Developing skills

First in the nation program helps California women learn design behind bars

Folsom State Prison is pictured in Folsom, California . (REUTERS/Elijah Nouvelage)

Folsom Prison was made famous by Johnny Cash, but now the California facility has more to boast than just a great song by The Man in Black. Eighteen female inmates this week became graduates of California Prison Industry Authority’s Autodesk program, the only program of its kind in the nation that helps incarcerated women learn computer aided design to gain employment in architecture and engineering upon release.

Monica Oliva, an inmate who has spent 13 years behind bars for assault with a deadly weapon called the program a “second chance” with benefits she’ll take advantage of upon her November 23 release. “I can draft plans for any type of structure — buildings, homes and landscaping,” she said.
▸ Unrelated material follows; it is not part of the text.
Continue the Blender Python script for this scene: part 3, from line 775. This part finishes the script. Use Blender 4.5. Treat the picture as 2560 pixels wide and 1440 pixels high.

“It sounds crazy, but this is the best thing that could have happened to me,” said Caitlin Churchill, another inmate set for September 2016 release. “I have learned so much.” She’s currently working on a design project that will transform dried out prison land into a drought-resistant reception area. “We implement decomposed granite, some shredded bark, some rain gardens that actually collect their own water,” she said.

The Autodesk training program at Folsom is the only one of its kind behind prison walls in the United States. It began one year ago as part of California Prison Industry Authority’s Career Technical Education program, which boasts a seven percent recidivism rate compared to 54 percent of inmates who return to prison overall, according to KCRA Sacramento.